Data access methods need to modified or newly invented to adapt with ever changing workload requirements and hardware changes. This paper looks at the challenges in designing new access methods which increasingly needs to be application and hardware aware. The fundamental challenges faced are to minimize a) Read time - R b) Update cost - U c) memory over head - M and the conjecture made is that when optimizing the read-update-memory (RUM) overheads, optimizing in any two negatively impacts the third. Deciding which overheads to optimize for and to what extend has always been and remains the prominent part of designing access methods.
RUM Overheads
Access methods enable us to read or write base data potentially using auxiliary data such as indexes to provide performance improvement.
Read Overhead
RO is the read amplification which is the ratio between the total amount of data read including auxiliary data and base data, divided by the amount of data read.
Update Overhead
UO is the write amplification which is the ratio between the size of physical update performed for one logical update divided by the size of the logical update. A logical update can involve multiple physical updates for e.g. update to base data and auxiliary data like indexes
Memory Overhead
MO is the space amplification which is the ratio between the space utilized for auxiliary and base data, divided by the space utilized for base data.

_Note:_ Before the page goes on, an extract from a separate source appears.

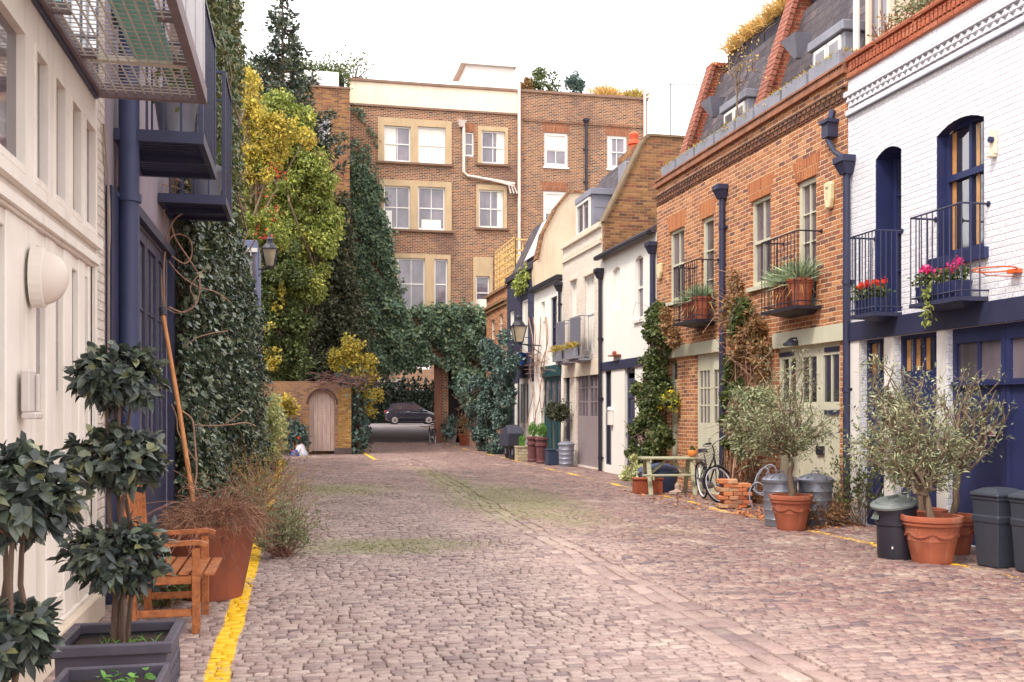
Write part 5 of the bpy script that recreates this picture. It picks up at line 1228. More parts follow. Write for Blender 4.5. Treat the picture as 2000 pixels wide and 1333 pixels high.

The theoretical minimum for overhead is to have the ratio equal to 1.0 which implies that the base data is always read and updated directly and no extra bit of memory is wasted. Achieving these bounds for all the three overheads simultaneously is not possible as there is always price to pay for every optimization. When designing an access method all the three overheads should be minimal but depending on the application workload and available technology they need to prioritized.
RUM Conjecture
designing access methods that set an upper bound for two of the RUM overheads, leads to a hard lower bound for the third overhead which cannot be further reduced
In other words, we can choose which two overheads to prioritize and optimize for and pay the price by having the third overhead greater than the hard lower bound. The following figure shows some popular access methods mapped to three dimensional RUM space projected on a two dimensional plane.
Using the RUM space we can understand the current access methods interms of which overhead they prioritize and can choose the appropriate one that suits the need. It also helps in designing new access methods or a combination of access methods which can tune based on available technology and dynamically adapt to new workloads and hence covering the RUM space in aggregate.